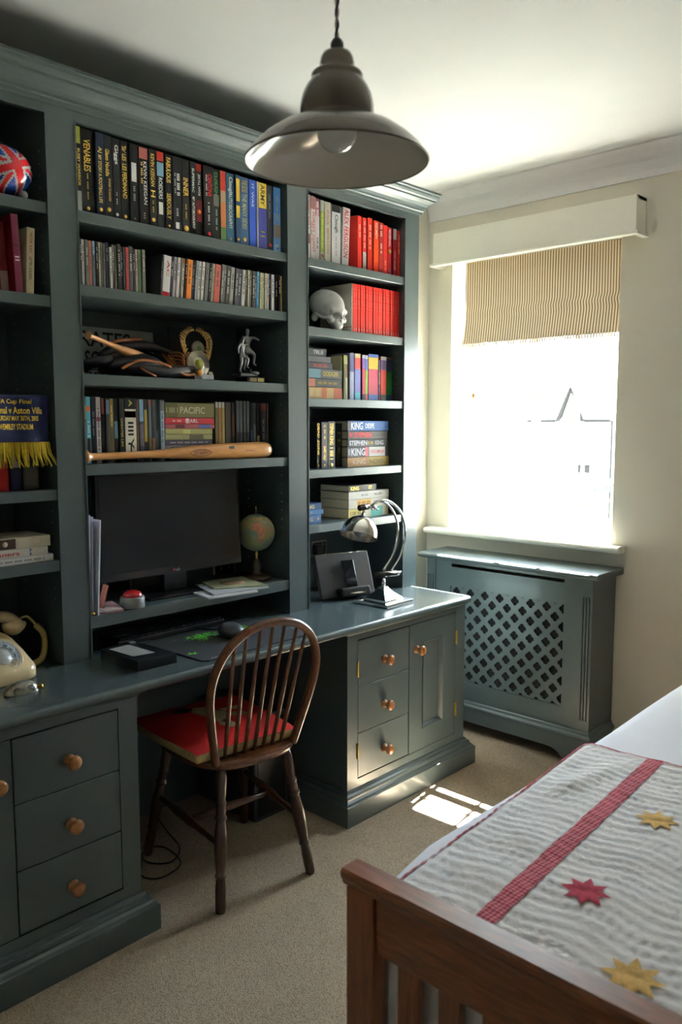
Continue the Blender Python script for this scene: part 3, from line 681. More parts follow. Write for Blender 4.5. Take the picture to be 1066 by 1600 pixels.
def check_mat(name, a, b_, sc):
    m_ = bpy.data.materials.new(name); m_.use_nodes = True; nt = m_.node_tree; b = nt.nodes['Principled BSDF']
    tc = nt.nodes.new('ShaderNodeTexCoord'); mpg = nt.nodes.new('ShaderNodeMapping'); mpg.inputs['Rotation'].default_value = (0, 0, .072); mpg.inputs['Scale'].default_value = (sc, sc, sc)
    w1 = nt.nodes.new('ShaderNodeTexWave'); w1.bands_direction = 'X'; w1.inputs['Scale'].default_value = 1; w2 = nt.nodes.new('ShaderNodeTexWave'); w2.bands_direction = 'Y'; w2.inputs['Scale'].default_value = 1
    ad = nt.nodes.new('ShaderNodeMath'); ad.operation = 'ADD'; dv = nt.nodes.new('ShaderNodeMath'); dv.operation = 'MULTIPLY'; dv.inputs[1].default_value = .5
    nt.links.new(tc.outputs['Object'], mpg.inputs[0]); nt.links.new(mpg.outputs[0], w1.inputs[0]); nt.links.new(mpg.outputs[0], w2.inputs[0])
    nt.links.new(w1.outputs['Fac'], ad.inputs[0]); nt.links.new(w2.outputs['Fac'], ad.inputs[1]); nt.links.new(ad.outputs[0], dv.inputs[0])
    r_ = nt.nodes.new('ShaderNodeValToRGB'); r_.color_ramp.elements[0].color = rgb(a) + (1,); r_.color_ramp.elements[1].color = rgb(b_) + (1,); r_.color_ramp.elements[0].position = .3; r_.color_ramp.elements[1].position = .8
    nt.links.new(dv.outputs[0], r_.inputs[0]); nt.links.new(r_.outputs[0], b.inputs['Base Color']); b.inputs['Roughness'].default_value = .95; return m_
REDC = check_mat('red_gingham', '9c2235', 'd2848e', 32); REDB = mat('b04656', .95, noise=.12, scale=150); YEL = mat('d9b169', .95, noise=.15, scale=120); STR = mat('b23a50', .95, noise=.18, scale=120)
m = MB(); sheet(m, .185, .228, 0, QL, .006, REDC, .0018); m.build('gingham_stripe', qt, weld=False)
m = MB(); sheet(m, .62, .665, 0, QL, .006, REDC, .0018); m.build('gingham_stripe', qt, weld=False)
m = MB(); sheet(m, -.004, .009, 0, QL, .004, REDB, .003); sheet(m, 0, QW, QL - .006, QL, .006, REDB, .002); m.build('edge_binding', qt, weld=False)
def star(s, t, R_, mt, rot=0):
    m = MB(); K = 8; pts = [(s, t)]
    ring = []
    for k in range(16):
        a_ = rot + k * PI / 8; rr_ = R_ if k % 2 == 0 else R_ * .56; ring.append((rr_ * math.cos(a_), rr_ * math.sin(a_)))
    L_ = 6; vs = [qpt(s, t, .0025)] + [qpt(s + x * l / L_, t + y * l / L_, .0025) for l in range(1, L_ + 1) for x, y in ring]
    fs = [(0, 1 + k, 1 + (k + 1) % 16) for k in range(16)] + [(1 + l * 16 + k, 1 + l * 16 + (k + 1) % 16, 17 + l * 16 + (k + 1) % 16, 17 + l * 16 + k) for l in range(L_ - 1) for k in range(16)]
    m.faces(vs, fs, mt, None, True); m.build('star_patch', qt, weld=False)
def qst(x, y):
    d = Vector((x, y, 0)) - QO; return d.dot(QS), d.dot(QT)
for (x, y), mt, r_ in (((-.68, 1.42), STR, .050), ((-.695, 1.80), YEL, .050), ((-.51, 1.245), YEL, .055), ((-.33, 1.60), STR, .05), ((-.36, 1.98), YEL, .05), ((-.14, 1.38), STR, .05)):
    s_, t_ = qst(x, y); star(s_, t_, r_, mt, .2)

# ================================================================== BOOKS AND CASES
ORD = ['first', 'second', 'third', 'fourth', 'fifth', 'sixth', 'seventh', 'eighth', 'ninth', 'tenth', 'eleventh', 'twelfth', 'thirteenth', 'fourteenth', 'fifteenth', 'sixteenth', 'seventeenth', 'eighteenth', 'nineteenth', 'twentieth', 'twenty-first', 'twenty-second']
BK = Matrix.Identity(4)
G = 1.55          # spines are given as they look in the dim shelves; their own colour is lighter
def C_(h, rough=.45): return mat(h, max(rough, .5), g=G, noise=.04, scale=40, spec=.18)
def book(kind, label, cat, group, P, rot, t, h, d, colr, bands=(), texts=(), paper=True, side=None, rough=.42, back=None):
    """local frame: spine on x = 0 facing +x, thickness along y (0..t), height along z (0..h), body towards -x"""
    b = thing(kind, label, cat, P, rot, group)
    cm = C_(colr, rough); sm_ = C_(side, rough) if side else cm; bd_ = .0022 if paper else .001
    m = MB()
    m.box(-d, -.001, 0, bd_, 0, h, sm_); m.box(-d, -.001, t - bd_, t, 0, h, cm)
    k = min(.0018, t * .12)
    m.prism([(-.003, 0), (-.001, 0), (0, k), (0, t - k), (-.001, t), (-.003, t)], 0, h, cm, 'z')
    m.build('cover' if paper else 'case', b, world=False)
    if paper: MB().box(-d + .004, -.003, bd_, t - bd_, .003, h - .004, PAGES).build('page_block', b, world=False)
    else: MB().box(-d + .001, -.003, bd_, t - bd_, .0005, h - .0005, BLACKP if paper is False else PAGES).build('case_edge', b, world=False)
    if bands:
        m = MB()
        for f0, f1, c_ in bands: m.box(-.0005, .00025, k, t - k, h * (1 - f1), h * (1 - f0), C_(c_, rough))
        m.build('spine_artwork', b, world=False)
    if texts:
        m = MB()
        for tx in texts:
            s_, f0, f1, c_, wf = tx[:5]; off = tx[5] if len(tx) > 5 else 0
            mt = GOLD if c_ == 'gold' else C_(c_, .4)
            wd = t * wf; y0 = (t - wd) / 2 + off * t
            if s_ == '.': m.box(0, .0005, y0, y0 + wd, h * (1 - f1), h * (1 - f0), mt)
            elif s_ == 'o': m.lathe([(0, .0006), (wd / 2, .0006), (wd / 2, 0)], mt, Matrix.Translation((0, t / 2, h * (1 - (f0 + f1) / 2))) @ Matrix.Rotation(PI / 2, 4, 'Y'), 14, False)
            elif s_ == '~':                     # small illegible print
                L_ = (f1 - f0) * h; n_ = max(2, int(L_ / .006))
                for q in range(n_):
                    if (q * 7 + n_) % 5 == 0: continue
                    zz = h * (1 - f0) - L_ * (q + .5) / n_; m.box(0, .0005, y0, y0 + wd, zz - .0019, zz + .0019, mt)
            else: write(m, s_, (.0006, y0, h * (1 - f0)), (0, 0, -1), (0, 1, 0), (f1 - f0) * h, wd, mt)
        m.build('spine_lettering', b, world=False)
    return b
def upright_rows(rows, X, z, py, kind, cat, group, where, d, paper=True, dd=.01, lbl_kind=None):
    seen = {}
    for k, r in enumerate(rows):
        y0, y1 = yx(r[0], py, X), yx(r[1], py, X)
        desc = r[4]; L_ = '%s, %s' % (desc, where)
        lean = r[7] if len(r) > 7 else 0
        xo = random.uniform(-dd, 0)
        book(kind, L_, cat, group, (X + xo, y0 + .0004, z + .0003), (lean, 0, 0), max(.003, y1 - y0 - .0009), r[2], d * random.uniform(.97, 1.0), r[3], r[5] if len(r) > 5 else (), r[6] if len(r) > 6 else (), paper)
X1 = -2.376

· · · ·

GIVEN TASK:
The data above needs to be retyped exactly, with the images left out.

EXERCISE RESPONSE:
Continue the Blender Python script for this scene: part 3, from line 681. More parts follow. Write for Blender 4.5. Take the picture to be 1066 by 1600 pixels.
def check_mat(name, a, b_, sc):
    m_ = bpy.data.materials.new(name); m_.use_nodes = True; nt = m_.node_tree; b = nt.nodes['Principled BSDF']
    tc = nt.nodes.new('ShaderNodeTexCoord'); mpg = nt.nodes.new('ShaderNodeMapping'); mpg.inputs['Rotation'].default_value = (0, 0, .072); mpg.inputs['Scale'].default_value = (sc, sc, sc)
    w1 = nt.nodes.new('ShaderNodeTexWave'); w1.bands_direction = 'X'; w1.inputs['Scale'].default_value = 1; w2 = nt.nodes.new('ShaderNodeTexWave'); w2.bands_direction = 'Y'; w2.inputs['Scale'].default_value = 1
    ad = nt.nodes.new('ShaderNodeMath'); ad.operation = 'ADD'; dv = nt.nodes.new('ShaderNodeMath'); dv.operation = 'MULTIPLY'; dv.inputs[1].default_value = .5
    nt.links.new(tc.outputs['Object'], mpg.inputs[0]); nt.links.new(mpg.outputs[0], w1.inputs[0]); nt.links.new(mpg.outputs[0], w2.inputs[0])
    nt.links.new(w1.outputs['Fac'], ad.inputs[0]); nt.links.new(w2.outputs['Fac'], ad.inputs[1]); nt.links.new(ad.outputs[0], dv.inputs[0])
    r_ = nt.nodes.new('ShaderNodeValToRGB'); r_.color_ramp.elements[0].color = rgb(a) + (1,); r_.color_ramp.elements[1].color = rgb(b_) + (1,); r_.color_ramp.elements[0].position = .3; r_.color_ramp.elements[1].position = .8
    nt.links.new(dv.outputs[0], r_.inputs[0]); nt.links.new(r_.outputs[0], b.inputs['Base Color']); b.inputs['Roughness'].default_value = .95; return m_
REDC = check_mat('red_gingham', '9c2235', 'd2848e', 32); REDB = mat('b04656', .95, noise=.12, scale=150); YEL = mat('d9b169', .95, noise=.15, scale=120); STR = mat('b23a50', .95, noise=.18, scale=120)
m = MB(); sheet(m, .185, .228, 0, QL, .006, REDC, .0018); m.build('gingham_stripe', qt, weld=False)
m = MB(); sheet(m, .62, .665, 0, QL, .006, REDC, .0018); m.build('gingham_stripe', qt, weld=False)
m = MB(); sheet(m, -.004, .009, 0, QL, .004, REDB, .003); sheet(m, 0, QW, QL - .006, QL, .006, REDB, .002); m.build('edge_binding', qt, weld=False)
def star(s, t, R_, mt, rot=0):
    m = MB(); K = 8; pts = [(s, t)]
    ring = []
    for k in range(16):
        a_ = rot + k * PI / 8; rr_ = R_ if k % 2 == 0 else R_ * .56; ring.append((rr_ * math.cos(a_), rr_ * math.sin(a_)))
    L_ = 6; vs = [qpt(s, t, .0025)] + [qpt(s + x * l / L_, t + y * l / L_, .0025) for l in range(1, L_ + 1) for x, y in ring]
    fs = [(0, 1 + k, 1 + (k + 1) % 16) for k in range(16)] + [(1 + l * 16 + k, 1 + l * 16 + (k + 1) % 16, 17 + l * 16 + (k + 1) % 16, 17 + l * 16 + k) for l in range(L_ - 1) for k in range(16)]
    m.faces(vs, fs, mt, None, True); m.build('star_patch', qt, weld=False)
def qst(x, y):
    d = Vector((x, y, 0)) - QO; return d.dot(QS), d.dot(QT)
for (x, y), mt, r_ in (((-.68, 1.42), STR, .050), ((-.695, 1.80), YEL, .050), ((-.51, 1.245), YEL, .055), ((-.33, 1.60), STR, .05), ((-.36, 1.98), YEL, .05), ((-.14, 1.38), STR, .05)):
    s_, t_ = qst(x, y); star(s_, t_, r_, mt, .2)

# ================================================================== BOOKS AND CASES
ORD = ['first', 'second', 'third', 'fourth', 'fifth', 'sixth', 'seventh', 'eighth', 'ninth', 'tenth', 'eleventh', 'twelfth', 'thirteenth', 'fourteenth', 'fifteenth', 'sixteenth', 'seventeenth', 'eighteenth', 'nineteenth', 'twentieth', 'twenty-first', 'twenty-second']
BK = Matrix.Identity(4)
G = 1.55          # spines are given as they look in the dim shelves; their own colour is lighter
def C_(h, rough=.45): return mat(h, max(rough, .5), g=G, noise=.04, scale=40, spec=.18)
def book(kind, label, cat, group, P, rot, t, h, d, colr, bands=(), texts=(), paper=True, side=None, rough=.42, back=None):
    """local frame: spine on x = 0 facing +x, thickness along y (0..t), height along z (0..h), body towards -x"""
    b = thing(kind, label, cat, P, rot, group)
    cm = C_(colr, rough); sm_ = C_(side, rough) if side else cm; bd_ = .0022 if paper else .001
    m = MB()
    m.box(-d, -.001, 0, bd_, 0, h, sm_); m.box(-d, -.001, t - bd_, t, 0, h, cm)
    k = min(.0018, t * .12)
    m.prism([(-.003, 0), (-.001, 0), (0, k), (0, t - k), (-.001, t), (-.003, t)], 0, h, cm, 'z')
    m.build('cover' if paper else 'case', b, world=False)
    if paper: MB().box(-d + .004, -.003, bd_, t - bd_, .003, h - .004, PAGES).build('page_block', b, world=False)
    else: MB().box(-d + .001, -.003, bd_, t - bd_, .0005, h - .0005, BLACKP if paper is False else PAGES).build('case_edge', b, world=False)
    if bands:
        m = MB()
        for f0, f1, c_ in bands: m.box(-.0005, .00025, k, t - k, h * (1 - f1), h * (1 - f0), C_(c_, rough))
        m.build('spine_artwork', b, world=False)
    if texts:
        m = MB()
        for tx in texts:
            s_, f0, f1, c_, wf = tx[:5]; off = tx[5] if len(tx) > 5 else 0
            mt = GOLD if c_ == 'gold' else C_(c_, .4)
            wd = t * wf; y0 = (t - wd) / 2 + off * t
            if s_ == '.': m.box(0, .0005, y0, y0 + wd, h * (1 - f1), h * (1 - f0), mt)
            elif s_ == 'o': m.lathe([(0, .0006), (wd / 2, .0006), (wd / 2, 0)], mt, Matrix.Translation((0, t / 2, h * (1 - (f0 + f1) / 2))) @ Matrix.Rotation(PI / 2, 4, 'Y'), 14, False)
            elif s_ == '~':                     # small illegible print
                L_ = (f1 - f0) * h; n_ = max(2, int(L_ / .006))
                for q in range(n_):
                    if (q * 7 + n_) % 5 == 0: continue
                    zz = h * (1 - f0) - L_ * (q + .5) / n_; m.box(0, .0005, y0, y0 + wd, zz - .0019, zz + .0019, mt)
            else: write(m, s_, (.0006, y0, h * (1 - f0)), (0, 0, -1), (0, 1, 0), (f1 - f0) * h, wd, mt)
        m.build('spine_lettering', b, world=False)
    return b
def upright_rows(rows, X, z, py, kind, cat, group, where, d, paper=True, dd=.01, lbl_kind=None):
    seen = {}
    for k, r in enumerate(rows):
        y0, y1 = yx(r[0], py, X), yx(r[1], py, X)
        desc = r[4]; L_ = '%s, %s' % (desc, where)
        lean = r[7] if len(r) > 7 else 0
        xo = random.uniform(-dd, 0)
        book(kind, L_, cat, group, (X + xo, y0 + .0004, z + .0003), (lean, 0, 0), max(.003, y1 - y0 - .0009), r[2], d * random.uniform(.97, 1.0), r[3], r[5] if len(r) > 5 else (), r[6] if len(r) > 6 else (), paper)
X1 = -2.376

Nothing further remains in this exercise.